▶ [Your objective] Select every line holding the word "script" and copy it.
┏━━
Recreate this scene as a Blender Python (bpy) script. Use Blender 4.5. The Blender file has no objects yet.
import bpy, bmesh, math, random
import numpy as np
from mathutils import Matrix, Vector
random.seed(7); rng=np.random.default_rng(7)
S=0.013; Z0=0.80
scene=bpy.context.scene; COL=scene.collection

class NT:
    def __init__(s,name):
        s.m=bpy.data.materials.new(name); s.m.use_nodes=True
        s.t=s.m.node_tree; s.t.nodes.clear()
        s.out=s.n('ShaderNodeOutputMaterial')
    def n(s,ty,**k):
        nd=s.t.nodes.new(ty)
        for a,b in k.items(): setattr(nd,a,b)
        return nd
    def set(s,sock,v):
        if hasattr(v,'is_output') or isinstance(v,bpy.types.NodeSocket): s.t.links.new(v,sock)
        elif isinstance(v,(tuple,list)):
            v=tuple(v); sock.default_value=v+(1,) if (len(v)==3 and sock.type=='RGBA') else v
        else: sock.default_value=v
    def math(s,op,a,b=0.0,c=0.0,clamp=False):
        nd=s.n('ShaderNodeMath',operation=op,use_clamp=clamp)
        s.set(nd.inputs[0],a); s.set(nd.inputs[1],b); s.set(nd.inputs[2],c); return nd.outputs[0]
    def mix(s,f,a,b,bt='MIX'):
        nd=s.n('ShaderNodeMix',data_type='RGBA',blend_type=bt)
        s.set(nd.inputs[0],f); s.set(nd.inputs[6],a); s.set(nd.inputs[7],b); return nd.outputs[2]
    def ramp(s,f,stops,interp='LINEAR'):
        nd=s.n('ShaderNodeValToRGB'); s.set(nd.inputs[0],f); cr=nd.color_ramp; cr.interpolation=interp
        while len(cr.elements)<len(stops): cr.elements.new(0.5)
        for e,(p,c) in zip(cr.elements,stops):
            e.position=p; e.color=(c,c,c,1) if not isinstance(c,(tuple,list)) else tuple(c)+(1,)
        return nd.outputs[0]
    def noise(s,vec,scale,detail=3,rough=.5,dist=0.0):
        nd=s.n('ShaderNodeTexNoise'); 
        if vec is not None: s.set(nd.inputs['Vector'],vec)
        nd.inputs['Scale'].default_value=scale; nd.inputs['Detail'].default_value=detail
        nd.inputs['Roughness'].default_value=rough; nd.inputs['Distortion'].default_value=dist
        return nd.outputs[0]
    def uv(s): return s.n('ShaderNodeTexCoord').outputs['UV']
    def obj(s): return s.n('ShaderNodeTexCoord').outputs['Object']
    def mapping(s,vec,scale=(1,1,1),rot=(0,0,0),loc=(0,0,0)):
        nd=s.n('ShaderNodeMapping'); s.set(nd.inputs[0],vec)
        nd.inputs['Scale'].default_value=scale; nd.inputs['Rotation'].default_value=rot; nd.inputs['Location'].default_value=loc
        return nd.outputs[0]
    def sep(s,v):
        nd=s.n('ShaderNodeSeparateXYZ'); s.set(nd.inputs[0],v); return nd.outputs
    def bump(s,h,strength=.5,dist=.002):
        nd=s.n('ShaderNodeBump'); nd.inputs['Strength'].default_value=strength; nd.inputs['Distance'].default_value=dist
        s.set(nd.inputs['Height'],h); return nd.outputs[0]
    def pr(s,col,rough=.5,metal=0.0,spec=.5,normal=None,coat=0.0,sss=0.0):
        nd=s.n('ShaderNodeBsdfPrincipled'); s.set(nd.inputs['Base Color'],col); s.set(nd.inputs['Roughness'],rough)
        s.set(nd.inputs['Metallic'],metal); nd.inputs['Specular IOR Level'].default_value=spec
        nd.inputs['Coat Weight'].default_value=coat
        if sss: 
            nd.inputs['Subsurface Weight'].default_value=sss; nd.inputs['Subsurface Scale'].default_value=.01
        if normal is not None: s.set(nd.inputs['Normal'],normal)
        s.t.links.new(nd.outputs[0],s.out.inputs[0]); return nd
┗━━
┏━━
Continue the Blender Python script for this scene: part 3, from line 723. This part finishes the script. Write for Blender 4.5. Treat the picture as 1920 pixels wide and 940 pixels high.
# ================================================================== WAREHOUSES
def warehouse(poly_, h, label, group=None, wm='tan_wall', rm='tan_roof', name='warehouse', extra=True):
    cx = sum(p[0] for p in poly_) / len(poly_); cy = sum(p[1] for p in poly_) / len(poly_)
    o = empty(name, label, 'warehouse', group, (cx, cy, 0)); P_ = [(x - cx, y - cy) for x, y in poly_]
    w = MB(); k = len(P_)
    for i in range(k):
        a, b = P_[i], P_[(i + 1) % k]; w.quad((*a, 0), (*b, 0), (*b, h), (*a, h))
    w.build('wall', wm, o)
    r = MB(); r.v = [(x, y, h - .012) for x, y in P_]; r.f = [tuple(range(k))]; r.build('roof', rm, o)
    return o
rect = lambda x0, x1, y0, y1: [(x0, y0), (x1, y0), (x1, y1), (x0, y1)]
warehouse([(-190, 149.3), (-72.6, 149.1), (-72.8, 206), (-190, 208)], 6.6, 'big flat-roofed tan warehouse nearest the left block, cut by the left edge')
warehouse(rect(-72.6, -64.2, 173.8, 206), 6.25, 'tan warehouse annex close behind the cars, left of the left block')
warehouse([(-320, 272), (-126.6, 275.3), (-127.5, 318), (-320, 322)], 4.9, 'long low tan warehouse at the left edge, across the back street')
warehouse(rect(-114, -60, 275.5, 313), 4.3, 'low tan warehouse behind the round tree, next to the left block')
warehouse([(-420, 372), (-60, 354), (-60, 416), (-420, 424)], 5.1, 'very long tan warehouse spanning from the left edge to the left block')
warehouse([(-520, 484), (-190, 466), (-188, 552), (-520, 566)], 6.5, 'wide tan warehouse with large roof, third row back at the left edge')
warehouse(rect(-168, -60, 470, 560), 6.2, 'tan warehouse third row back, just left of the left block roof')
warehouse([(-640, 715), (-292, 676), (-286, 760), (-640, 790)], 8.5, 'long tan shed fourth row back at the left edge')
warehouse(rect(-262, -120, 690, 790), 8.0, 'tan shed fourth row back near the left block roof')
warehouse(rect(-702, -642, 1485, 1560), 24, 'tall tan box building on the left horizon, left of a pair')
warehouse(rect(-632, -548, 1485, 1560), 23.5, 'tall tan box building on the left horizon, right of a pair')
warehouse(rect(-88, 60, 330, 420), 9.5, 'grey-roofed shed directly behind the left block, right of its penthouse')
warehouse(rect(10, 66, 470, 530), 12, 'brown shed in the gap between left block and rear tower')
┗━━
▶ [Result of this task]
Recreate this scene as a Blender Python (bpy) script. Use Blender 4.5. The Blender file has no objects yet.
Continue the Blender Python script for this scene: part 3, from line 723. This part finishes the script. Write for Blender 4.5. Treat the picture as 1920 pixels wide and 940 pixels high.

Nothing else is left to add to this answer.